▶ PROMPT:
It is required that the lines from the top of the listing through the line with "COL = scene.collection" be reproduced exactly, excluding pictures.

** BEGIN DATASET CONTENT **

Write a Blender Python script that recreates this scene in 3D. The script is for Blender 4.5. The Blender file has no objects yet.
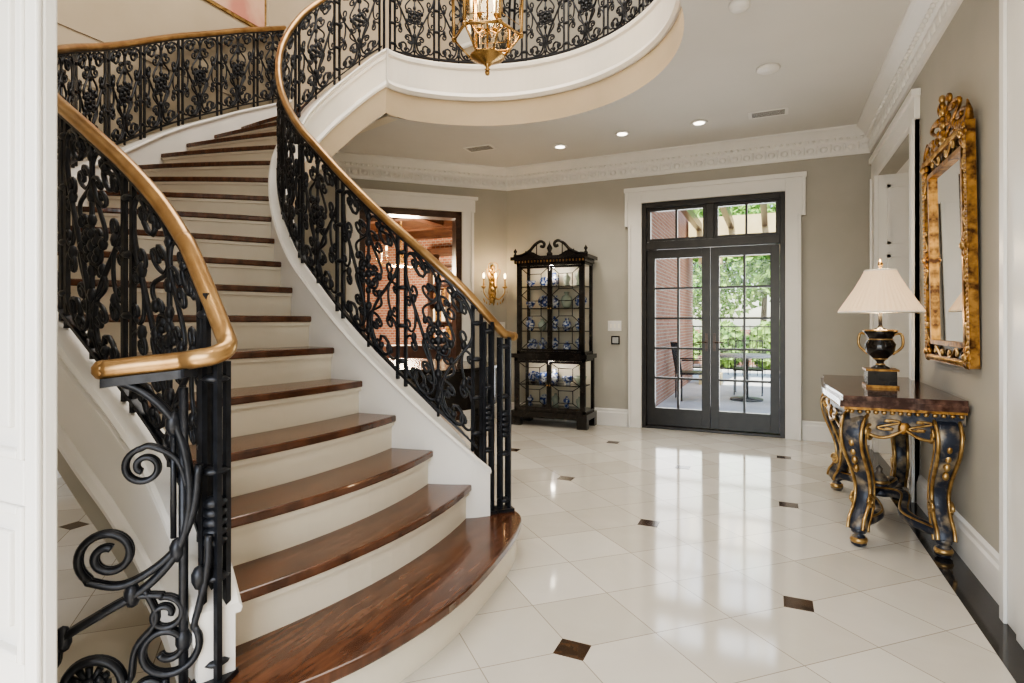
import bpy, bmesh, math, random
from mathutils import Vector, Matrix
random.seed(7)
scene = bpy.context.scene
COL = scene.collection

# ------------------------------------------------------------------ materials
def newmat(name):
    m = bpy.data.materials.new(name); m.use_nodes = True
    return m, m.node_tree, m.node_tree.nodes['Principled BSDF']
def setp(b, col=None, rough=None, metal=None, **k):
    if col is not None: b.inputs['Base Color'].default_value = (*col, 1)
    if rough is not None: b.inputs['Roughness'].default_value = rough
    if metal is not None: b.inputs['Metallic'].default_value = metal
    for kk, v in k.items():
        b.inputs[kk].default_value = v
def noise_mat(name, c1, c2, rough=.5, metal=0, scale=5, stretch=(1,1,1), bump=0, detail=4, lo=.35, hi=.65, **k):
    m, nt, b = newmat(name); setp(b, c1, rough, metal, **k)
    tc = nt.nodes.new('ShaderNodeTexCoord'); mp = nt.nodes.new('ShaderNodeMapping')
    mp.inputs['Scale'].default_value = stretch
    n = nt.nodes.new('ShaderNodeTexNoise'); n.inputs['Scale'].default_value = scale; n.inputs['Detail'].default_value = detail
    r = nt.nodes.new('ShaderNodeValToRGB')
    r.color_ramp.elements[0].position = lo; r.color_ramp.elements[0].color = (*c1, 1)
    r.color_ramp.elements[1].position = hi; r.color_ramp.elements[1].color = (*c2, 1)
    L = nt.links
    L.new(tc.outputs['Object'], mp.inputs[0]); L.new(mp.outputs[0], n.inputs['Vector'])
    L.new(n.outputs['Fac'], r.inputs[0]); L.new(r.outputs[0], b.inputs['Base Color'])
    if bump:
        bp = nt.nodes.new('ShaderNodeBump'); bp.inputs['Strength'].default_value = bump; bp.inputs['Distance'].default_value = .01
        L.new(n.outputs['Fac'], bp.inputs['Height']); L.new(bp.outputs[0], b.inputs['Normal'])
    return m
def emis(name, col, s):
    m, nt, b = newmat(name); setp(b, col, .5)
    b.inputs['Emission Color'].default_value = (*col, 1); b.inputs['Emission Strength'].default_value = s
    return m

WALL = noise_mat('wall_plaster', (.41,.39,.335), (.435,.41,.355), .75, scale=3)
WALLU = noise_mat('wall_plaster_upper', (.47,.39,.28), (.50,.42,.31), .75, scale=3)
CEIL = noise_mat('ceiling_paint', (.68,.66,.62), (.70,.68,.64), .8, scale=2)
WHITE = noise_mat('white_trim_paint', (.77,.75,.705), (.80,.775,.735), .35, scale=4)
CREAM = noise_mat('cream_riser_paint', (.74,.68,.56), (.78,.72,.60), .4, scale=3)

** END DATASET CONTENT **

▶ RESPONSE TO THIS TASK:
Write a Blender Python script that recreates this scene in 3D. The script is for Blender 4.5. The Blender file has no objects yet.
import bpy, bmesh, math, random
from mathutils import Vector, Matrix
random.seed(7)
scene = bpy.context.scene
COL = scene.collection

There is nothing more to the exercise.